Anyway, I guess with 10^-2 residual (for momentum I guess?) you should probably iterate a bit more. Did you try lowering the underrelaxation factors? Or refining your mesh in regions where you expect steep gradients?

Best,
Cees

I agree with Cees.
Residual is just one of the many kind of criteria for convergence. you need another parameters. If you are interested in drag, friction, mean velocity, pressure, or whatever, you should check the variation of the very parameter directly.


And, I guess residual of 10e-2 is continuity.
If it is, it may be because of the intrinsic unsteadiness of blunt body: mainly by vortex shedding behind the blunt body.
If you are interested in the flow itself near the train, you should use transient solver.
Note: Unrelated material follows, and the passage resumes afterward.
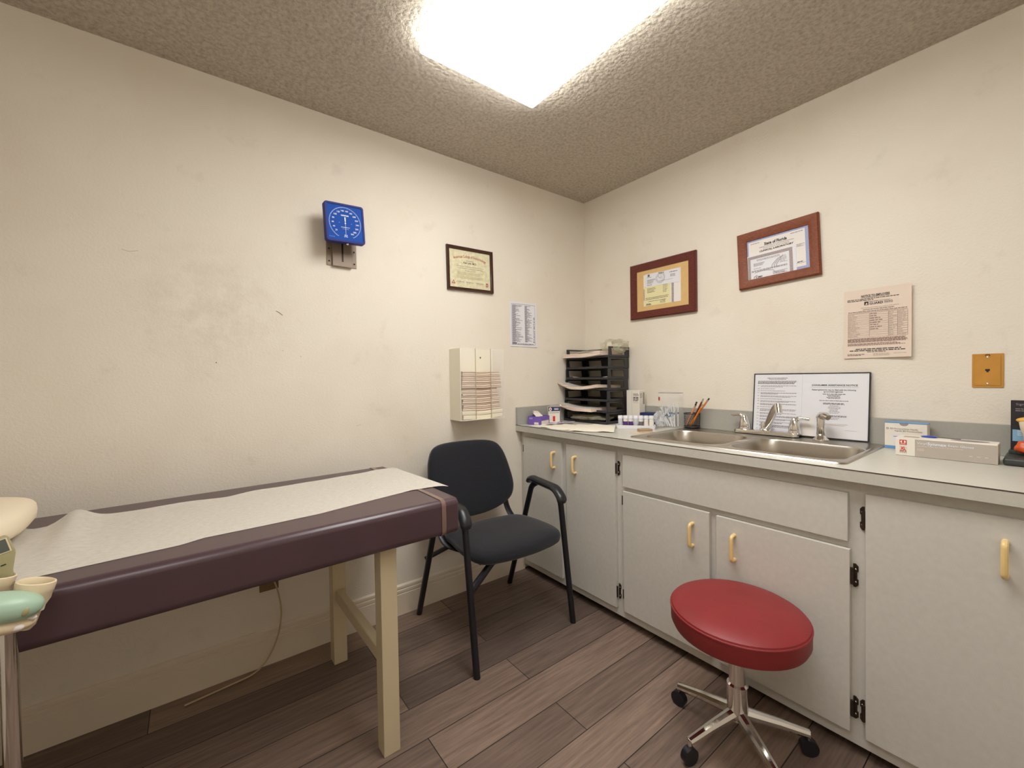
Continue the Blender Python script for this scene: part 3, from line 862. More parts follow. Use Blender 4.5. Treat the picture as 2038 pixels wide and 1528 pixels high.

Plus, I heard that the number of iteration is also important in simulating external flow. I was advised to keep calculating, watching parameters, even though the default residual criterion is satisfied.

Thank you a lot.
Yes 10e-2 is residual continuity.
And yes I am interested in external flow arround the body.
I refined the mesh with a "box of influence" where I expect gradients and I can't refine it anymore because I got an old computer and I reach the maximum number of elements it can resolve in fluent.
Now I will try to iterate some more, lowering the underrelaxation factors.
Can you explain me what is a transient solver and how I can set it?
Thank you a lot again.

Hi Artur,

I also agree on the number of iterations - I see that clearly in stirred tank simulations, where the residuals may be satisfied but the flow did not reach the expected pattern yet.

Regarding transient simulation; you can set it under solution setup --> general --> transient.

There are a few more things to set now. Under solution methods you can choose if you want 1st or 2nd order time stepping (same as with spatial discretization, a trade-off between speed and accuracy). In the `run calculation' part you can set number of timesteps, timestep size and iterations per timestep.

The number of iterations per timestep should be somewhere between 20 and 50. (You don't need that many, because in transient the solution of t is the initialization for t+1, and the 2 should be rather close to eachother). If you need much less, take bigger timesteps. If you need more than 50, you are likely better off taking smaller timesteps.

Best,
Cees

CheesH and swtbkim thank you a lot. I will follow your advices and run another simulation.

Best regards.
Artur.

I got another question:
What kind of "viscous model" should I use? Is it ok to use "k-epsilon" or should I choose another model?

Well, k-e is based on the assumption of isotropic turbulence, which does work well in unidirectional (pipe) flows typically, but not so much in boundary layers. It depends a bit on what you want to know, and how accurate you want it to be. So my suggestion there would be to look at:

- What is the theory/assumption behind different turbulence models
- Under what conditions are they known to operate well, and under what conditions not
- what is the degree of accuracy I want

Remember, it is very likely you will get some results, but how good they are depends fully on the things you set, assume, and how well you understand them. So do make sure you know what the background of your models is.

Thank you. You helped me a lot.

Just FYI, I'm simulating a flow around a car, especially inside the wheelhouse and I decided to use sst k-w model, because it is known as well-predicting the separation of boundary layer.

I compared some papers, authors' comments about their turbulence model, and considered Fluent Theory guide Ch.4 Turbulence.

Choosing turbulence model is very difficult stuff. A lot of CFD papers consist of comparing many turbulence models and experimental values and suggesting that this model is suitable in this case.


In my very personal opinion, sst k-w model is ok in your case, too. but i'm not sure.

It will be also very good to try a few models and validate them

Thank you. Now I'm reading some papers too, about turbulence models. It's the first time I use a CFD and I'm very glad I found You. You helped me a lot!